Mas a intensa miscigenação que a caracterizou talvez tenha contribuído para malhas sem-paralelos que o Império português teceu. Outros factores se juntaram para criar uma abundância de laços entre os portugueses que andaram pelos quatro cantos do mundo, por lá se deixaram ficar, ou de lá voltaram com tão diversas memórias que enriqueceram a nossa identidade.
Na Ásia essa ligação teve um carácter distinto. Quer, talvez sobretudo na Índia, pela integração dos locais em todas as classes sociais, o que leva a que um goês nos diga orgulhoso que o seu tetravô foi agraciado com a Cruz de Cristo. Quer pela religião, o que faz que, mesmo onde Portugal não teve uma presença física permanente, muitos católicos tenham nomes portugueses, e que na península Malaia, onde falam o crioulo papiá kristáng, uma espécie de Português do século XVI , que por isso consideram sinónimo de português, nos venham dizer, com júbilo, que são portugueses, como várias vezes ouvi.
No Brasil, quer se queira quer não, pela impossibilidade de mudar os avós e as memórias que deles permanecem, (li numa estatística brasileira que 180 milhões de brasileiros têm ascendência portuguesa, não necessariamente exclusiva), mas também pelo nível que ali alcança o culto da língua e da História comum.
Em África a proximidade das guerras estúpidas e inúteis que ali travámos, estão inevitavelmente presentes. Apesar disso, e da convivência também recente, subsistem laços fortes e diversos, na língua, na educação, nos hábitos partilhados do dia a dia. Até em memórias, nem sempre felizes, mas que nos aproximam no convívio pessoal.
Estava pois a meu ver certo Adriano Moreira, esse grande português que para sempre perdurará na memória da portugalidade, quando dizia que a CPLP era uma comunidade de afectos. Se é relevante que a sua actividade se desenvolva em áreas de interesses comum, direi que essa complexa malha de afectos talvez seja o principal cimento que a liga. Recordo quando em Nova Iorque, recém liberado da Indonésia, num almoço com os ministros dos negócios estangeiros da CPLP, Xanana falava dos anos da resistência timorense, totalmente isolado numa região que lhes era hostil, em que apenas contavam com a solidariedade dos países de língua portuguesa.
O elevado número de países que se candidataram a observadores na CPLP, mostra que essa comunidade de países ligados por uma língua comum tem expressão internacional.

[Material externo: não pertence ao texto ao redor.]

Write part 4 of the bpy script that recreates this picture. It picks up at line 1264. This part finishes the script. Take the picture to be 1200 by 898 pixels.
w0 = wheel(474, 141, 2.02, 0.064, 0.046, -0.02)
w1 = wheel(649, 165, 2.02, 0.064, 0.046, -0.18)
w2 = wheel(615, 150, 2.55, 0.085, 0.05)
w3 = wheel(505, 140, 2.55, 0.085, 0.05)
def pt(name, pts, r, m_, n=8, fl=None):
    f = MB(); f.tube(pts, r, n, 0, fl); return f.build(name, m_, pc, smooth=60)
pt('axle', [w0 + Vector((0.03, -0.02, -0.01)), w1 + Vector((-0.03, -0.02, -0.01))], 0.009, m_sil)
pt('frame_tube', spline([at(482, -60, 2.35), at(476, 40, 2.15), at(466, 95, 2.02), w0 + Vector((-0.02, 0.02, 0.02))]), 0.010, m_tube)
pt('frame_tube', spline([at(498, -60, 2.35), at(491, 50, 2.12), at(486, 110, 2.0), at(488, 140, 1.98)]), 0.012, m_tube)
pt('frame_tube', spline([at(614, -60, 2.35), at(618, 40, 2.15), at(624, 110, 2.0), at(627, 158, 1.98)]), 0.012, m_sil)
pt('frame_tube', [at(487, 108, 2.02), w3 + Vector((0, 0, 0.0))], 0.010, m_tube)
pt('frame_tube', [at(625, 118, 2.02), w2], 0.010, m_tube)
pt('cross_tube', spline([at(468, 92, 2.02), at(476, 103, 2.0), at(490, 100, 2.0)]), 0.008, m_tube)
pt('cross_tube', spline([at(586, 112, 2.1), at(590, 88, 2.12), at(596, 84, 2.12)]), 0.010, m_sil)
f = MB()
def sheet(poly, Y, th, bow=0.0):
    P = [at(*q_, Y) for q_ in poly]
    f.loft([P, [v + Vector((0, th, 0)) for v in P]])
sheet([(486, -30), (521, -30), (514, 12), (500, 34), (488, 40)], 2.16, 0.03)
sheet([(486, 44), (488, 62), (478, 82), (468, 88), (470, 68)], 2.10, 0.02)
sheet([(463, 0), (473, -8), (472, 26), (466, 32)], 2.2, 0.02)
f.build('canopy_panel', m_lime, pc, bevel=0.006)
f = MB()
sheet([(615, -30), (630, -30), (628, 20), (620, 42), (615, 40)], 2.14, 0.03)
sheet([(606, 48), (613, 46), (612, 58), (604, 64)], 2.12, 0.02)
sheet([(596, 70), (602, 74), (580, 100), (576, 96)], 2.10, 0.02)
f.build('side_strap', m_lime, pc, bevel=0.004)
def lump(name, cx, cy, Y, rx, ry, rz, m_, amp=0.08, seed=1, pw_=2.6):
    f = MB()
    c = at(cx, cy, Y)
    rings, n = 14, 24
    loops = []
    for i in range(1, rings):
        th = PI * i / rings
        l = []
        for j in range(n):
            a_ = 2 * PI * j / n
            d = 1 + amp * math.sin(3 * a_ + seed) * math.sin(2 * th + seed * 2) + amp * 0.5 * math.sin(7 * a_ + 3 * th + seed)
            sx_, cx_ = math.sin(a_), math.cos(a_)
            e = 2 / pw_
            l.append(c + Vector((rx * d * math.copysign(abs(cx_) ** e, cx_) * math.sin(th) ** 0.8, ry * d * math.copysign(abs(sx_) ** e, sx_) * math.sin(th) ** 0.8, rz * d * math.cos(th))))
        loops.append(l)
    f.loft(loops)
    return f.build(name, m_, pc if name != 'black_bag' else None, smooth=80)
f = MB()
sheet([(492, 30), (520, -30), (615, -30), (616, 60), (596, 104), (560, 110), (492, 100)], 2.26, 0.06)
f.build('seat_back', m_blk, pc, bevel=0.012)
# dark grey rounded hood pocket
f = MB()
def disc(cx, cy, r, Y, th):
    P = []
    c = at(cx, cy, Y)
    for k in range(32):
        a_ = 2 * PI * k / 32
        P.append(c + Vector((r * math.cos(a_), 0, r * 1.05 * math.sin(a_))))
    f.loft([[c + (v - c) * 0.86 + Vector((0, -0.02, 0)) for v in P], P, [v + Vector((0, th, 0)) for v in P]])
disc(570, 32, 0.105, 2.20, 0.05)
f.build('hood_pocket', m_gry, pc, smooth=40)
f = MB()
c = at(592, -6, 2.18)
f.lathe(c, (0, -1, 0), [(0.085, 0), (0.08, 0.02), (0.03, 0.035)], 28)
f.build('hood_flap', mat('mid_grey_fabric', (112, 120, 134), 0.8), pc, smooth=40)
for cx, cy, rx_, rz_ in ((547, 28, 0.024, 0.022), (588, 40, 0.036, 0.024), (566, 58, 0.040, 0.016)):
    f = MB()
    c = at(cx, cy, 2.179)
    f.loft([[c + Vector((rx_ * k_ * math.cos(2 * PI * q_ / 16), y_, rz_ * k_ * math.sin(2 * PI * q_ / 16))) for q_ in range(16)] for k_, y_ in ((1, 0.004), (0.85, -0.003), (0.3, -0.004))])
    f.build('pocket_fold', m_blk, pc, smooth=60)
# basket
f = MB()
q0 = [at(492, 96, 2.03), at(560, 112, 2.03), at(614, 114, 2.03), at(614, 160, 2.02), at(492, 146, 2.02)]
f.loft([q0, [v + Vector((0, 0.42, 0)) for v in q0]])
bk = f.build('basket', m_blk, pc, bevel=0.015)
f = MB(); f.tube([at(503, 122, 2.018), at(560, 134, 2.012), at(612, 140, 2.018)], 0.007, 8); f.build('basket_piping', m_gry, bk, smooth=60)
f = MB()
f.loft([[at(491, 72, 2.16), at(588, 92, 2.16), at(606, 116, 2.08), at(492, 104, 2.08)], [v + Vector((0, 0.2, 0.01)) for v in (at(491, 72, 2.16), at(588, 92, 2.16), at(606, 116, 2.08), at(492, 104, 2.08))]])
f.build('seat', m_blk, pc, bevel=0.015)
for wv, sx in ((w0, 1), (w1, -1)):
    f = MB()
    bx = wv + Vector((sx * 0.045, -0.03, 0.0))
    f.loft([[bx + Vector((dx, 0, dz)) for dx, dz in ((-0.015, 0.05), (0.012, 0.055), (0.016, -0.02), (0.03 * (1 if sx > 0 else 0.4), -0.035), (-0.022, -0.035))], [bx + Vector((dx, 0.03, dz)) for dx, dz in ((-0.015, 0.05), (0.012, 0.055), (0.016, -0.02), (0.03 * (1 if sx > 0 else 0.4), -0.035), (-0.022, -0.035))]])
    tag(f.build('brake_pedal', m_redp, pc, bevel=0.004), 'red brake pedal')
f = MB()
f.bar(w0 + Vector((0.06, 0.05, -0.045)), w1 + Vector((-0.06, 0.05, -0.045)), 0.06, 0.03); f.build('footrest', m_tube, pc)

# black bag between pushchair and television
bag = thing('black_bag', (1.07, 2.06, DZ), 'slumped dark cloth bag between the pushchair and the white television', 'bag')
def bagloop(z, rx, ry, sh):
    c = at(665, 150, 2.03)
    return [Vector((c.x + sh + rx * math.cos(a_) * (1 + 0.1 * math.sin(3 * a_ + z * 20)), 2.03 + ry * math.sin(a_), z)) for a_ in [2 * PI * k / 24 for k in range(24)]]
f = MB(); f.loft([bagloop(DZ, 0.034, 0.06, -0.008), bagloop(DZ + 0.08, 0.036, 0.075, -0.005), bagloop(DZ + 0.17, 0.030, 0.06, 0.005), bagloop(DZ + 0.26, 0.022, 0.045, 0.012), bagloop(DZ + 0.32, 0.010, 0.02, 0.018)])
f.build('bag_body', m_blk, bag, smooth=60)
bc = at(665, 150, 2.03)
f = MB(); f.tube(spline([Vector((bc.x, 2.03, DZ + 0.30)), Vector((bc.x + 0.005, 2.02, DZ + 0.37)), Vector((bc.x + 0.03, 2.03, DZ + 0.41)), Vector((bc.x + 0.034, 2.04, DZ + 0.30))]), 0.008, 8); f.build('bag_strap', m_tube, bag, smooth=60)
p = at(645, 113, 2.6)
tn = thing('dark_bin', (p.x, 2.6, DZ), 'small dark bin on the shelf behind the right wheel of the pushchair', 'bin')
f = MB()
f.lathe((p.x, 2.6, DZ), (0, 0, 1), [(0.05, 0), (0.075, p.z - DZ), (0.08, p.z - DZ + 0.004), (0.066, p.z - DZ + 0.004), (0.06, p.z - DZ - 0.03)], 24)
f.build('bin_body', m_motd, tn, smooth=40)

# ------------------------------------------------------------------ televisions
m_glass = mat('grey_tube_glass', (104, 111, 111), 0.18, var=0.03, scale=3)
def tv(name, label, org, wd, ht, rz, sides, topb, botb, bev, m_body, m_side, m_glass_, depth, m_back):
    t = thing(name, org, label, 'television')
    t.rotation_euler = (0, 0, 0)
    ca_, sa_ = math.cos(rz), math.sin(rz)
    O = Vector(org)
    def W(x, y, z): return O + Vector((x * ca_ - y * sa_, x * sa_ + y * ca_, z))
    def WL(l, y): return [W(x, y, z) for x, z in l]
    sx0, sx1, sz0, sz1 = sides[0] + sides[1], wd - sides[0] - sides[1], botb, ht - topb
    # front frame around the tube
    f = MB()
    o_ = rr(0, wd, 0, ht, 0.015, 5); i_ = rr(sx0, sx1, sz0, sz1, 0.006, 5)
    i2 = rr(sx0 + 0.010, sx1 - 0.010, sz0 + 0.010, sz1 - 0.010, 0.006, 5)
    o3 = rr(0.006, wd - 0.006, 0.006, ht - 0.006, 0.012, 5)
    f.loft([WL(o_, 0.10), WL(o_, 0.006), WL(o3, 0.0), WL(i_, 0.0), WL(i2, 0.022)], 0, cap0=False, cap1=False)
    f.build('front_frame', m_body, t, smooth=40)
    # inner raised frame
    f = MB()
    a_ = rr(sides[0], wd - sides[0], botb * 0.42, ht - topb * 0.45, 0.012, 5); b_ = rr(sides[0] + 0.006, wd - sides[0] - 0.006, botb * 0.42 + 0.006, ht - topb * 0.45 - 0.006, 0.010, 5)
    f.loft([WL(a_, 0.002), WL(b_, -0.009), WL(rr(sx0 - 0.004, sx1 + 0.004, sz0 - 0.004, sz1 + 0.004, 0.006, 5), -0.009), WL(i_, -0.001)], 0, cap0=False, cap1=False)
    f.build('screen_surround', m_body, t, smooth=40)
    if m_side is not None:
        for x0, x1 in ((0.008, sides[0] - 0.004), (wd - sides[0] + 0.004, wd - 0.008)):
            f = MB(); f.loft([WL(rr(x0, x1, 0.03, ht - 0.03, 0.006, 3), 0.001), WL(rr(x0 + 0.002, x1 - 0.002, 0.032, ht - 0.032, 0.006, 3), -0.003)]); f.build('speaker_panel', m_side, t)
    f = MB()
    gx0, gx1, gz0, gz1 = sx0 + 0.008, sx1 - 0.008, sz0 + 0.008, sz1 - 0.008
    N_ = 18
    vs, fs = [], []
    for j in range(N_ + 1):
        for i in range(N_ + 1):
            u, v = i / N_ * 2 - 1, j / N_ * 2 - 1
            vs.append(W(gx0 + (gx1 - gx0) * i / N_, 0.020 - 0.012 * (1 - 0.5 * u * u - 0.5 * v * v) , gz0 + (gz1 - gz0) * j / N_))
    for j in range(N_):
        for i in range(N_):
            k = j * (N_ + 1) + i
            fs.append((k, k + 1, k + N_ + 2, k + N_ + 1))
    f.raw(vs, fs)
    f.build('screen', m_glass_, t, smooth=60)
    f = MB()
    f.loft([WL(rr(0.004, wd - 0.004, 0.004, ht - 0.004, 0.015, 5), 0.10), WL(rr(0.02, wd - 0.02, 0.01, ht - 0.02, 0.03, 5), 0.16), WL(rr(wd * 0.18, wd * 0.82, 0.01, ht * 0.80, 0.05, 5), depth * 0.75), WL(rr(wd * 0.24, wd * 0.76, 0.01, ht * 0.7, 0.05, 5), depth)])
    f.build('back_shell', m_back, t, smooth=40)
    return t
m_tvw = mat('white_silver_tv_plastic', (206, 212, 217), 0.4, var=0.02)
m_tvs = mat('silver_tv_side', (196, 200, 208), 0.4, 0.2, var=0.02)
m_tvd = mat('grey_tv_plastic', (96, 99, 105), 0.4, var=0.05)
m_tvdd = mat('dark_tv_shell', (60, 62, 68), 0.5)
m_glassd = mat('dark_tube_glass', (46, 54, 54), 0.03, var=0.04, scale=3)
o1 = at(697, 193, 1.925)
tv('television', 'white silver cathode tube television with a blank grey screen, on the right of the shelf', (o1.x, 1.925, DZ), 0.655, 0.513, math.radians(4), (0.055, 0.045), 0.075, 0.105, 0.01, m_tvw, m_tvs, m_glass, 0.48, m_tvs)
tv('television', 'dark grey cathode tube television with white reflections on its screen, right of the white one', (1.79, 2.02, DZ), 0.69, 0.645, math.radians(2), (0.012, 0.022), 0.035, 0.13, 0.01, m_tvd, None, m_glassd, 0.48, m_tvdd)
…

Teve-o de modo claro e decisivo quando Graciano da Silva foi eleito Director-Geral da FAO, por quatro votos, ou seja, graças aos oito votos da CPLP. As primeiras palavras que proferiu após a eleição, foi justamente para agradecer os votos da CPLP e exaltar a sua relevância, ali acabada de revelar pela primeira vez perante todos os membros das Nações Unidas. Facto que o governo português de então e a nossa comunicação social tiveram o cuidado de não publicitar.